Task prompt
Separate out the lines that hold "scene".

Dataset extract
────
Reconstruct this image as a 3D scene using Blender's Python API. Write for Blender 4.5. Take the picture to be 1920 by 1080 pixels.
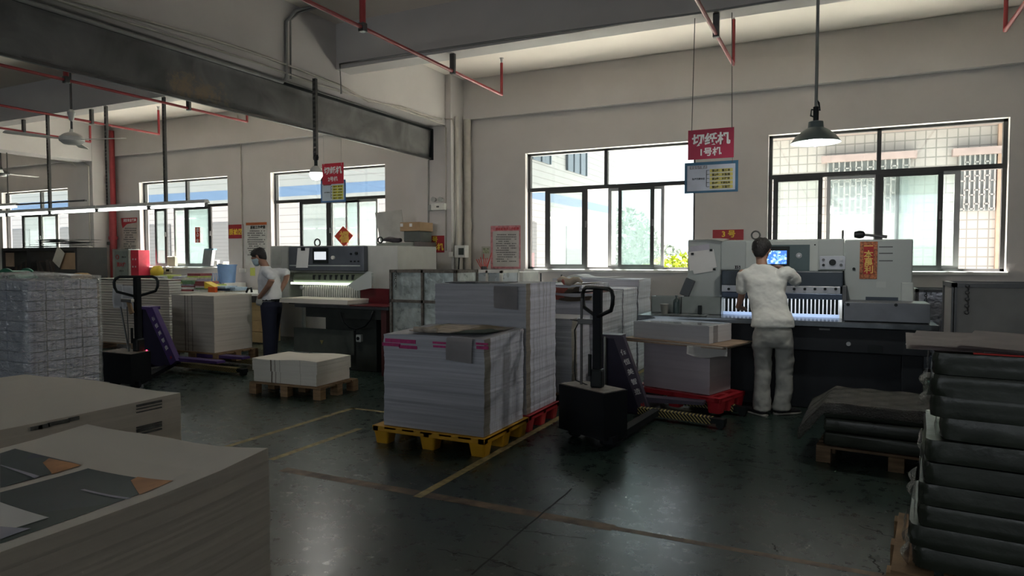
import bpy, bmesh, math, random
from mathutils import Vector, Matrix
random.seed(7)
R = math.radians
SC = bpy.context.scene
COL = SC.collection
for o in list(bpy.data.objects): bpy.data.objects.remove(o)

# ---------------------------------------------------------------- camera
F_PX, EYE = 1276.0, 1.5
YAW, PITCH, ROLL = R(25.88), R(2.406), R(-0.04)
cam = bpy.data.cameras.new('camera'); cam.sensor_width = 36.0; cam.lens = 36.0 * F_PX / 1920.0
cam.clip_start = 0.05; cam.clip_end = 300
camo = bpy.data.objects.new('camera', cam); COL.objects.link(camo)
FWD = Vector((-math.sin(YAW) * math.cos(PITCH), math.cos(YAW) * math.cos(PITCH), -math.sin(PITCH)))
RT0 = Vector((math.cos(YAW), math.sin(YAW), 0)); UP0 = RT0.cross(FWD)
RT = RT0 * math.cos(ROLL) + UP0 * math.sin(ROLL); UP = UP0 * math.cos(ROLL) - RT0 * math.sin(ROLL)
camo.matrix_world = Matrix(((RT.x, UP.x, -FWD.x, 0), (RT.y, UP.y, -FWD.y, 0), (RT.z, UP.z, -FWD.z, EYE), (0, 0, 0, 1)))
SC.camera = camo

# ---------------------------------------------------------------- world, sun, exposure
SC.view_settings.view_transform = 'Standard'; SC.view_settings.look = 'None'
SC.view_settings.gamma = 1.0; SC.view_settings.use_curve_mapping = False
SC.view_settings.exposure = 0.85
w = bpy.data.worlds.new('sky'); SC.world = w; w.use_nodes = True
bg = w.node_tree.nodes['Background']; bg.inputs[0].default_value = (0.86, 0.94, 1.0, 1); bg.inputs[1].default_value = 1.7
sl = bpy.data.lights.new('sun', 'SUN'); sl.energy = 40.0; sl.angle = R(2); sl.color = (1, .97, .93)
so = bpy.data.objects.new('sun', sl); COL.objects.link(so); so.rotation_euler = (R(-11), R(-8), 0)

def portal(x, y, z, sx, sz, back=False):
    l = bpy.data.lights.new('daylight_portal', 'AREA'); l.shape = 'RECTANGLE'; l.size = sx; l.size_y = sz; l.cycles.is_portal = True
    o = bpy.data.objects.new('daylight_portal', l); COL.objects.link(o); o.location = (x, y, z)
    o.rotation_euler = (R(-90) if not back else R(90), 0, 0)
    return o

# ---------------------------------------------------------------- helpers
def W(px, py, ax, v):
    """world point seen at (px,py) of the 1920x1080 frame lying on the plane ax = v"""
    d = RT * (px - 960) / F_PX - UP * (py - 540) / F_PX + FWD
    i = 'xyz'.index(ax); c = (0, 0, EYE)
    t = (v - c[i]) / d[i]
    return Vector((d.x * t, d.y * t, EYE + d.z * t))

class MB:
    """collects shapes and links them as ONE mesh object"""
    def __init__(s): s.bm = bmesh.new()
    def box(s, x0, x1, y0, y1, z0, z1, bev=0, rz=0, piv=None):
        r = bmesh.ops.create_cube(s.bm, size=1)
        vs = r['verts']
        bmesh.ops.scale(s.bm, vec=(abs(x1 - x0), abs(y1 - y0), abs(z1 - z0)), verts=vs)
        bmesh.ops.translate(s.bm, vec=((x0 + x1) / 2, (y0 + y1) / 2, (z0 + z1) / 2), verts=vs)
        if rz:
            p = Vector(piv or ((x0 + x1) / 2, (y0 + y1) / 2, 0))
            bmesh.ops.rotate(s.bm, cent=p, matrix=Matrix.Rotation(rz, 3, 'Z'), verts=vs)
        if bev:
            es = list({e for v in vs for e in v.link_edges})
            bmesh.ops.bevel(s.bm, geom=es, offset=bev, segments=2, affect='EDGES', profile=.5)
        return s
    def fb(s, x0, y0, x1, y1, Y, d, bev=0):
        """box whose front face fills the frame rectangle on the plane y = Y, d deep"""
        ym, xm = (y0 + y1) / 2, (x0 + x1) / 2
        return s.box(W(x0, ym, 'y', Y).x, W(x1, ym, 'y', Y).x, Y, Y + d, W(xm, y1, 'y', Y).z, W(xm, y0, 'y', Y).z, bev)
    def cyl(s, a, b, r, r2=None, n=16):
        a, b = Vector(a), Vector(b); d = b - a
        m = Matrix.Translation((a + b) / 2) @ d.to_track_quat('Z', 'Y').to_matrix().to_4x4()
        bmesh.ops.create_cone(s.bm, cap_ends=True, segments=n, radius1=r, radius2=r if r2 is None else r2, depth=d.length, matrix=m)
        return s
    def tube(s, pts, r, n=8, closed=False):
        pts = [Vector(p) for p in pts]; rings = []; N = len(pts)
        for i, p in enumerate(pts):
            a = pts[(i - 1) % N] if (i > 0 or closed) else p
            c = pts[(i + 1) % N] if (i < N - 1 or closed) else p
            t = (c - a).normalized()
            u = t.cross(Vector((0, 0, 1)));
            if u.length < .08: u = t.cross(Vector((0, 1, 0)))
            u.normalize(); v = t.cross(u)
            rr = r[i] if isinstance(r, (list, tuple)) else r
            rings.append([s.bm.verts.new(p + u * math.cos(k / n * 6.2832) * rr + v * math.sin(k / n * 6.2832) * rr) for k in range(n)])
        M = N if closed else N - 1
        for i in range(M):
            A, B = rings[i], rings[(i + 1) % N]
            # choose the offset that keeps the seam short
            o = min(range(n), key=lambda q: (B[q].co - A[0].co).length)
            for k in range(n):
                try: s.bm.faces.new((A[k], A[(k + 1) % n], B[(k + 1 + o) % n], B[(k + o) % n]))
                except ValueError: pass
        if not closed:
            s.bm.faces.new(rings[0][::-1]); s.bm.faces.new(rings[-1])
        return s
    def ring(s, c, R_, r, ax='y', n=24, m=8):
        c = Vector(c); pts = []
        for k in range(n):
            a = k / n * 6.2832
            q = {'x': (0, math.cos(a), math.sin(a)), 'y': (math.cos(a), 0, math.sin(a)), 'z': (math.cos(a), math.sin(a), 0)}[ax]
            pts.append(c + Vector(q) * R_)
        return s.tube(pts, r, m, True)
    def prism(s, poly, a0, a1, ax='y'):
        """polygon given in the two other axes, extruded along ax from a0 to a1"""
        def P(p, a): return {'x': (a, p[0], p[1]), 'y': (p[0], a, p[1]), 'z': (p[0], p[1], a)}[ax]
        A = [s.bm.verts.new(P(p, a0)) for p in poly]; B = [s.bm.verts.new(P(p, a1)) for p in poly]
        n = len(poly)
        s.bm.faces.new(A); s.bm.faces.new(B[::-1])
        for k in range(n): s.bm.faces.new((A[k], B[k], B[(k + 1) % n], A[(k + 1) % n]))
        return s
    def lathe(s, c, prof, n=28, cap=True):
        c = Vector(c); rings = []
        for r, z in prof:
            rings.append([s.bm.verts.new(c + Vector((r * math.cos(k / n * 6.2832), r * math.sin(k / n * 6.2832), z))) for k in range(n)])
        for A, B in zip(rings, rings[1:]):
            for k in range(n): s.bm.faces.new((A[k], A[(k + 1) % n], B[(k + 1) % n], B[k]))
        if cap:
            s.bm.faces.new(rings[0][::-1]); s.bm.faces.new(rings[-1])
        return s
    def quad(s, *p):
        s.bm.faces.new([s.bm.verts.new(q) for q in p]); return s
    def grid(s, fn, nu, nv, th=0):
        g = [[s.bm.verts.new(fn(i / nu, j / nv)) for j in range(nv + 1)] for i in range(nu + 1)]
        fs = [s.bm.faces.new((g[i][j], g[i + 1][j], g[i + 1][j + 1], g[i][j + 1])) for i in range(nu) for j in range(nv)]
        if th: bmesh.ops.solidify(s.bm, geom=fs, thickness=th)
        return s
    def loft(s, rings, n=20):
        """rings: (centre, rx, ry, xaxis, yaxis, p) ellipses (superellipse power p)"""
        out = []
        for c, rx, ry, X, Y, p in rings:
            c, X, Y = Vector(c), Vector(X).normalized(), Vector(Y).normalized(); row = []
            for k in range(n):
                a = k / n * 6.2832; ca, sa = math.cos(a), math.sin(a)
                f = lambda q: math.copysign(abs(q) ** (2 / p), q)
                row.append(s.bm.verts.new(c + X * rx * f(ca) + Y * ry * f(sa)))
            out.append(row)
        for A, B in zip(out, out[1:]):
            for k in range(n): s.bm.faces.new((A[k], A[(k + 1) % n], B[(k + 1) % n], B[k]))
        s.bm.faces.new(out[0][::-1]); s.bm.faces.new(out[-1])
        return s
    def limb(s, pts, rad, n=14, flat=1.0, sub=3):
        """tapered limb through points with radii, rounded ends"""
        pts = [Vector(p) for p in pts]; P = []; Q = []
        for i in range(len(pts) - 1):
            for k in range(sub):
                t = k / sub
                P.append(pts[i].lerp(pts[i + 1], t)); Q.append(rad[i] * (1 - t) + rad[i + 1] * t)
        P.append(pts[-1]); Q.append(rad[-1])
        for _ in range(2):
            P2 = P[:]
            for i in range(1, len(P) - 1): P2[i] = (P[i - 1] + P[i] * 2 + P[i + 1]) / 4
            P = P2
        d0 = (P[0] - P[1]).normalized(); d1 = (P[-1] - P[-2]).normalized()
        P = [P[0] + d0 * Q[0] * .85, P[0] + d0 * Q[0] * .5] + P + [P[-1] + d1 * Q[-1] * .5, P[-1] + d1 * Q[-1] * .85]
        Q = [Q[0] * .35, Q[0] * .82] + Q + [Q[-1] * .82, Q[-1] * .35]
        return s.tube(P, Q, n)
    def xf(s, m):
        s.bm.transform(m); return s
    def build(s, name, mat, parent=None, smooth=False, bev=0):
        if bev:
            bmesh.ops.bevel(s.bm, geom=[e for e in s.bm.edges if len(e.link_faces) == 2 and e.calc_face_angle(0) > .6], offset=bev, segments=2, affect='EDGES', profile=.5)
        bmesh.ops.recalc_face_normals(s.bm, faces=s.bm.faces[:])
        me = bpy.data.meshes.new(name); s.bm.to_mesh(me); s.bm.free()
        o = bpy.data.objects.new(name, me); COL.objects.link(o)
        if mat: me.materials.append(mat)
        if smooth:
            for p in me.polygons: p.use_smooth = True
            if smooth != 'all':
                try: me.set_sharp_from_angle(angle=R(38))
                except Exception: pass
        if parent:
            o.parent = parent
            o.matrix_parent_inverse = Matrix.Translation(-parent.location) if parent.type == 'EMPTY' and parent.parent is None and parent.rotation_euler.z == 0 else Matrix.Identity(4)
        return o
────
Result for this task
Reconstruct this image as a 3D scene using Blender's Python API. Write for Blender 4.5. Take the picture to be 1920 by 1080 pixels.
SC = bpy.context.scene